A partir de este lugar comienza una dinámica que me imagino es particular de cualquier concierto en un túnel. Las personas que quieren ir más adelante se forman en una fila perpetua, una tras otra, que en toda la noche no deja de avanzar adentro en el túnel. A su lado, un fila idéntica de personas mojadas y acaloradas que van hacía la salida de lugar. Dos filas en constante movimiento que asemejan a las hormigas que traen hojitas a su hormiguero. En momentos, estas filas cobran fuerza llevándose —hacia el túnel o fuera de este— a cualquiera que no se quite de su paso.
Son cerca de las dos de la mañana y mientras Hito se prepara para encargar la fiesta a Matthias Tanzmann, el gusano humano no deja de fluir al tiempo que múltiples grupitos de amigos se establecen a lo largo del túnel. Es la única manera de bailar. Mientras unos aguantan la inercia de las filas de personas que intentan entrar y salir, el resto baila en una burbuja humana con apenas el espacio para moverse como anguila.
Entre más adelante estás, mejor se escucha, pero también hay más gente: la dinámica básica de cualquier concierto. La diferencia aquí es que al ser un túnel la temperatura aumenta y no tienen a ningún lugar a dónde irse. En la parte más cercana al escenario hay una densa y visible nube de vapor que hace más difícil respirar pero que también te obliga a aceptar la situación en la que te metiste y ver las gotas que caen desde el techo como algo completamente normal y para nada asqueroso.
Parece que todo Guanajuato está aquí. Los mismos Sombrero loco y Jack Sparrow que hace unas horas recibían veinte pesos de manos de un niño que quería tomarse una foto en frente de la catedral ahora pasan a mi lado bailando con las manos en el aire mientras se dirigen más y más adelante, con el maquillaje intacto. Mujeres en vestido y tacones, morritos en hoddie con lentes oscuros, hippies sin playera y tatuajes de mandalas y vatos fajados bailan en una extraña fiesta subterránea.
El sonido cuando estoy cerca del escenario me hace entender por qué la eterna fila para llegar lo más adelante posible y olvidar a las personas que están a mi alrededor o pasando para adelante o atrás. Este es el verdadero atractivo de una fiesta en un túnel, más allá de lo extraño y encerrado que parezca la idea. Los bajos salen de las paredes y del piso; el sonido no tiene para dónde escapar y regresa y se junta en mis oídos. Mis agujetas, mis rodillas y mis orejas tiemblan al ritmo de los bajos mientras el resto de los sonidos corren para acompañar las luces que rebotan en el angosto agujero terrestre.

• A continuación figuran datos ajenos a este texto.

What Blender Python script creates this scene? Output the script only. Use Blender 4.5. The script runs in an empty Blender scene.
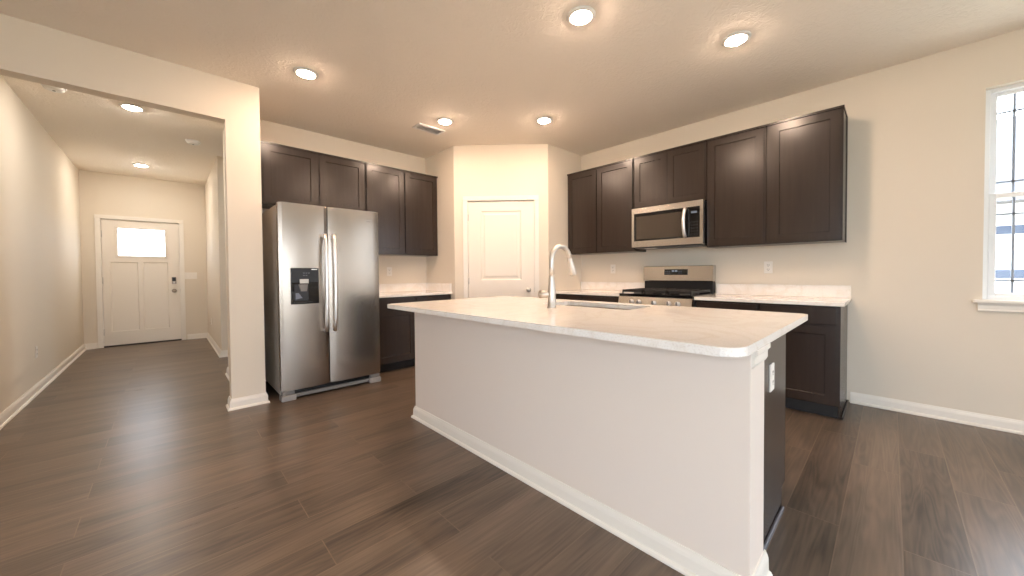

Mientras se termina la noche, la gente en el túnel es menos y el sonido más. Matthias Tanzmann llega a la parte más intensa de su set mientras los rumores y los boletos para los diferentes afters empiezan a circular por el lugar. Durante los últimos cuarenta minutos el sonido es perfecto y la cadena de bicicleta humana por fin desapareció.
La ciudad no para. Muchos piden taxis para seguir la fiesta en otro lugar. Yo decido irme a dormir. Una fiesta subterránea es suficiente para mí esta noche. Camino a mi hotel mientras veo parejas dormidas en la banqueta, bancas siendo usadas como camas, personas dormidas en el piso o tambaleando sin rumbo aparente. Veo algunas caras conocidas de los días que pasé en la ciudad y pienso que muchos de ellos tienen cosas que hacer por la mañana, en una horas. También habrá familias que vengan a ver a las momias o a las minas. Pero seguro también habrá otra fiesta, solo que hoy, como una vez cada año, Guanajuato cotorrea bajo tierra.